Firefox goes through about a million versions a year these days, and after a major upgrade last fall (to Firefox Quantum) most of the existing plugins, including the SQLite Manager, were no longer compatible. An upgrade it highly unlikely, as a few things changed under the hood of Firefox that makes the plugin unusable. While it still works on the Firefox Extended Support Release, in the long run the writing is on the wall.

Hello DB Browser for SQLite!

After searching through many alternatives I discovered the DB Browser for SQLite. It runs on Windows, Mac, and Linux and there’s a version for mobile. It was easy to install and has a clean interface. It provides a number of convenient tools and menus that you can use in place of writing SQL DDL, and in some cases it expands the functionality of SQLite by enabling a number of ALTER TABLE commands that are not part of SQLite SQL (like renaming and dropping columns). The Browse Data window makes it easy to quickly thumb through, sort, and filter records and to edit individual values by hand. The Execute SQL window has auto-complete and color-coded syntax, and you can see the database schema in one tab as you write your SQL in another (making it easy to reference table and column names). You can import and export data as CSV (or any delimited text file) or SQL files, and you can save the results of SELECT queries as CSV.

One interesting addition is that there’s actually a Save (Write Changes) and Undo button. So when you create, modify, or drop records, columns, or tables you see the result, but the act isn’t final until you commit the changes. A nice safety feature, especially for db novices.

DB Browser for SQLite - Browse

Browse Data

DB Browser for SQLite - SQL

Execute SQL and View DB Schema

I encountered a few quirks, but nothing insurmountable. I was using the nightly build version without realizing it, and when importing a CSV file the database takes a best guess as to what the data types for the columns should be. Even though the import screen gives you the option to specify that values are quoted, my quoted numeric fields were still saved as numbers and not text. As a result, ID codes like FIPS or ZIP Codes lose their leading zeros and are saved as integers.
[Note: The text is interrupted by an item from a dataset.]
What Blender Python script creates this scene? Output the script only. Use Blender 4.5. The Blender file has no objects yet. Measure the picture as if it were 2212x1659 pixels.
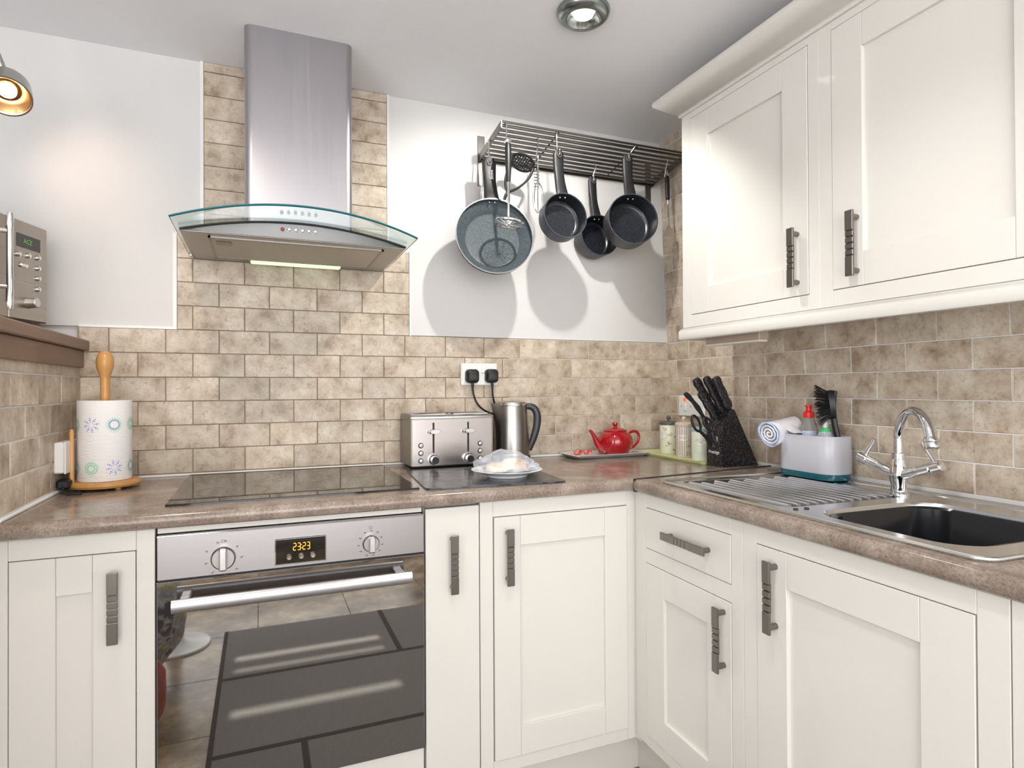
import bpy, bmesh, math, random
from mathutils import Vector, Matrix, Euler, noise
R = math.radians
sc = bpy.context.scene
random.seed(7)

# ------------------------------------------------------------------ camera
cam_d = bpy.data.cameras.new('camera'); cam = bpy.data.objects.new('camera', cam_d)
sc.collection.objects.link(cam); sc.camera = cam
cam_d.sensor_fit = 'HORIZONTAL'; cam_d.sensor_width = 36.0
cam_d.lens = 1314.44 / 2212 * 36.0
cam_d.clip_start = 0.02
YAW, PITCH, ROLL = 0.39242, 0.00685, -0.00507
F = Vector((math.sin(YAW)*math.cos(PITCH), math.cos(YAW)*math.cos(PITCH), math.sin(PITCH)))
R0 = Vector((math.cos(YAW), -math.sin(YAW), 0)); U0 = R0.cross(F)
RR = R0*math.cos(ROLL) + U0*math.sin(ROLL); UU = -R0*math.sin(ROLL) + U0*math.cos(ROLL)
m = Matrix((RR, UU, -F)).transposed().to_4x4(); m.translation = Vector((-1.6477, -2.2102, 1.21))
cam.matrix_world = m

# ------------------------------------------------------------------ world, light, exposure
sc.view_settings.view_transform = 'Standard'; sc.view_settings.look = 'None'
sc.view_settings.gamma = 1.0; sc.view_settings.use_curve_mapping = False
sc.view_settings.exposure = -0.27
w = bpy.data.worlds.new('world'); sc.world = w; w.use_nodes = True
w.node_tree.nodes['Background'].inputs[0].default_value = (0.75, 0.85, 1.0, 1)
w.node_tree.nodes['Background'].inputs[1].default_value = 1.0

def area(name, loc, target, sx, sy, power, col):
    l = bpy.data.lights.new(name, 'AREA'); l.shape = 'RECTANGLE'; l.size = sx; l.size_y = sy
    l.energy = power; l.color = col
    o = bpy.data.objects.new(name, l); sc.collection.objects.link(o); o.location = loc
    o.rotation_euler = (Vector(target)-Vector(loc)).to_track_quat('-Z', 'Y').to_euler()
    return o
def spot(name, loc, target, power, col, size=70, blend=0.6, rad=0.025):
    l = bpy.data.lights.new(name, 'SPOT'); l.energy = power; l.color = col
    l.spot_size = R(size); l.spot_blend = blend; l.shadow_soft_size = rad
    o = bpy.data.objects.new(name, l); sc.collection.objects.link(o); o.location = loc
    o.rotation_euler = (Vector(target)-Vector(loc)).to_track_quat('-Z', 'Y').to_euler()
    return o
# added soft fill lights, unseen: one behind the camera, one at the left
area('fill_rear', (-1.7, -4.05, 1.35), (-1.5, 0, 1.75), 2.4, 1.9, 88, (1.0, 0.985, 0.965))
area('fill_side', (-3.45, -2.4, 1.25), (-1.0, -1.4, 2.1), 1.8, 1.5, 56, (0.96, 0.985, 1.0))
# the two spotlights in view and the ones of the same bars outside the frame
spot('spot_lamp_light', (-0.802, -0.709, 2.232), (-0.75, -0.15, 1.20), 34, (1.0, 0.97, 0.90), 135, 0.5, 0.016)
spot('spot_lamp_light', (-2.20, -0.29, 1.915), (-2.12, 0.0, 1.86), 1.7, (1.0, 0.68, 0.48), 80, 1.0, 0.02)
spot('spot_lamp_light', (-1.95, -0.95, 2.15), (-1.75, -0.30, 0.9), 24, (1.0, 0.84, 0.70), 100, 1.0)
spot('spot_lamp_light', (-1.25, -1.55, 2.15), (-0.45, -1.25, 0.7), 26, (1.0, 0.93, 0.86), 90, 0.7)

sun = bpy.data.lights.new('sun', 'SUN'); sun.energy = 26; sun.angle = R(.6); sun.color = (1.0, .93, .82)
so = bpy.data.objects.new('sun', sun); sc.collection.objects.link(so); so.rotation_euler = Vector((.0, math.cos(R(35)), -math.sin(R(35)))).to_track_quat('-Z', 'Y').to_euler()
# ------------------------------------------------------------------ mesh helper
class G:
    def __init__(s): s.v = []; s.f = []; s.M = Matrix.Identity(4)
    def add(s, vs, fs):
        n = len(s.v); s.v += [tuple(s.M @ Vector(p)) for p in vs]; s.f += [tuple(i+n for i in f) for f in fs]; return s
    def box(s, x0, x1, y0, y1, z0, z1, b=0.0):
        x0, x1 = min(x0, x1), max(x0, x1); y0, y1 = min(y0, y1), max(y0, y1); z0, z1 = min(z0, z1), max(z0, z1)
        b = min(b, (x1-x0)*.45, (y1-y0)*.45, (z1-z0)*.45)
        if b <= 0:
            vs = [(x, y, z) for x in (x0, x1) for y in (y0, y1) for z in (z0, z1)]
            return s.add(vs, [(0,1,3,2),(4,6,7,5),(0,4,5,1),(2,3,7,6),(0,2,6,4),(1,5,7,3)])
        lo = (x0, y0, z0); hi = (x1, y1, z1); vs = []; idx = {}
        for c in range(8):
            cc = ((c >> 2) & 1, (c >> 1) & 1, c & 1)
            for ax in range(3):
                p = []
                for k in range(3):
                    e = lo[k] if cc[k] == 0 else hi[k]
                    d = b if cc[k] == 0 else -b
                    p.append(e if k == ax else e+d)
                idx[(cc, ax)] = len(vs); vs.append(tuple(p))
        fs = []
        for ax in range(3):
            o = [k for k in range(3) if k != ax]
            for sd in (0, 1):
                q = []
                for (a, c) in ((0,0),(1,0),(1,1),(0,1)):
                    cc = [0,0,0]; cc[ax] = sd; cc[o[0]] = a; cc[o[1]] = c; q.append(idx[(tuple(cc), ax)])
                fs.append(q)
            for a in (0, 1):
                for c in (0, 1):
                    c0 = [0,0,0]; c0[o[0]] = a; c0[o[1]] = c; c1 = list(c0); c1[ax] = 1
                    fs.append([idx[(tuple(c0), o[0])], idx[(tuple(c0), o[1])], idx[(tuple(c1), o[1])], idx[(tuple(c1), o[0])]])
        for c in range(8):
            cc = ((c >> 2) & 1, (c >> 1) & 1, c & 1); fs.append([idx[(cc, 0)], idx[(cc, 1)], idx[(cc, 2)]])
        return s.add(vs, fs)
    def lathe(s, prof, n=24, M=None, c0=True, c1=True):
        vs = []; fs = []
        for (r, z) in prof:
            for i in range(n):
                a = 2*math.pi*i/n; vs.append((r*math.cos(a), r*math.sin(a), z))
        for k in range(len(prof)-1):
            for i in range(n):
                j = (i+1) % n; fs.append((k*n+i, k*n+j, (k+1)*n+j, (k+1)*n+i))
        if c0 and prof[0][0] > 1e-6: fs.append(tuple(range(n-1, -1, -1)))
        if c1 and prof[-1][0] > 1e-6: fs.append(tuple((len(prof)-1)*n+i for i in range(n)))
        if M is not None: vs = [tuple(M @ Vector(p)) for p in vs]
        return s.add(vs, fs)
    def cyl(s, p0, p1, r0, r1=None, n=16):
        p0 = Vector(p0); p1 = Vector(p1); d = p1-p0
        M = Matrix.Translation(p0) @ d.to_track_quat('Z', 'Y').to_matrix().to_4x4()
        return s.lathe([(r0, 0), (r0 if r1 is None else r1, d.length)], n, M)
    def turn(s, p0, p1, prof, n=20):
        p0 = Vector(p0); p1 = Vector(p1); d = p1-p0
        M = Matrix.Translation(p0) @ d.to_track_quat('Z', 'Y').to_matrix().to_4x4()
        return s.lathe([(r, z*d.length) for r, z in prof], n, M)
    def tube(s, pts, r, n=8, closed=False, sx=1.0):
        pts = [Vector(p) for p in pts]; N = len(pts); rr = r if isinstance(r, (list, tuple)) else [r]*N
        vs = []; fs = []; up = None
        for i, p in enumerate(pts):
            if closed: t = pts[(i+1) % N]-pts[i-1]
            else: t = pts[min(i+1, N-1)]-pts[max(i-1, 0)]
            t.normalize()
            if up is None:
                up = Vector((0,0,1)) if abs(t.z) < .9 else Vector((1,0,0))
            up = (up - t*up.dot(t)).normalized(); sd = t.cross(up)
            for k in range(n):
                a = 2*math.pi*k/n; vs.append(tuple(p + up*math.cos(a)*rr[i] + sd*math.sin(a)*rr[i]*sx))
        for i in range(N if closed else N-1):
            j = (i+1) % N
            for k in range(n):
                l = (k+1) % n; fs.append((i*n+k, j*n+k, j*n+l, i*n+l))
        if not closed: fs.append(tuple(range(n))); fs.append(tuple((N-1)*n+k for k in range(n-1, -1, -1)))
        return s.add(vs, fs)
    def prism(s, poly, a, b, ax='y'):
        n = len(poly); vs = []
        for t in (a, b):
            for (p, q) in poly:
                vs.append({'x': (t, p, q), 'y': (p, t, q), 'z': (p, q, t)}[ax])
        fs = [tuple(range(n)), tuple(range(2*n-1, n-1, -1))] + [(i, (i+1) % n, n+(i+1) % n, n+i) for i in range(n)]
        return s.add(vs, fs)
    def loft(s, loops, cap0=True, cap1=True):
        n = len(loops[0]); vs = [p for l in loops for p in l]; fs = []
        for k in range(len(loops)-1):
            for i in range(n):
                j = (i+1) % n; fs.append((k*n+i, k*n+j, (k+1)*n+j, (k+1)*n+i))
        if cap0: fs.append(tuple(range(n-1, -1, -1)))
        if cap1: fs.append(tuple((len(loops)-1)*n+i for i in range(n)))
        return s.add(vs, fs)
    def sphere(s, c, r, n=16, sc3=(1,1,1)):
        k = n//2; c = Vector(c); vs = []; 
        prof = [(math.sin(math.pi*i/k)*r, -math.cos(math.pi*i/k)*r) for i in range(k+1)]
        prof[0] = (0.0005*r, prof[0][1]); prof[-1] = (0.0005*r, prof[-1][1])
        M = Matrix.Translation(c) @ Matrix.Diagonal((sc3[0], sc3[1], sc3[2], 1))
        return s.lathe(prof, n, M)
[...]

The project is managed on github, so I went ahead and posted an issue. The developers were super responsive, and a discussion ensued over whether this behavior was desirable or not. We found two work-arounds. First, if you build an empty table with the desired structure, and then go to import the CSV, if you provide the name of that empty table as the new table name the db will import your data into that table. Alternatively, if I went and downloaded the latest stable release (3.10.1) the default behavior is that all columns are imported as text, which is a safer bet. You can use the GUI to change the types after import. The issue was marked as a bug, and will be addressed in a future release – one possible solution is to provide an option to turn the autodetect feature on (to determine what the types should be) or off (to import everything as text).

The browser also has a feature to attach a database to the current database, but when you do the attachment it appears like nothing happened – you can’t seeĀ  or browse the objects in database number two. But it IS attached (you can see every statement that’s been executed in a helpful log window) and you can copy a table from one db to the other like this:

CREATE TABLE sometable AS
SELECT *
FROM database2.sometable;

You run this within the current database, and database2 is the attached database (when you attach a db you provide an alias for referencing it).

These are minor quibbles. The DB Browser for SQLite is cross-platform, stable, has a clean interface with nice features, and is actively developed by a responsive and friendly team. I’ll be using it for all my SQLite tasks and projects, and will recommend it to others.

Spatialite?

An alternative I considered was to simply use the Spatialite GUI for both regular and spatial databases. It also has a simple, solid, and functional interface and supports spatial SQL, giving you the best of both worlds. So why not? While it works great for my own purposes it’s not something I can recommend to new users who are not GIS folks, either in my work or in the census data book I’m writing. Just figuring out where to download it from the website is overly complex, and while there are binaries for MS Windows there are none for Mac users. You’d have to install it from the source files, which is over the top for novices. Linux users may get lucky and find it in their software repos (it’s included for Debian and Ubuntu). The database browser in QGIS has matured in recent years, so that’s another option for GIS users who want to work with Spatialite or PostGIS.

Now if we only had a good GUI for PostgreSQL… I tried pgAdmin 4 about a year ago, and it was so bad that I’m still clinging to pgAdmin III as long as it still lives. But this is a different story, and one I’ll return to and investigate fully when it comes time to teach my spatial database course next year.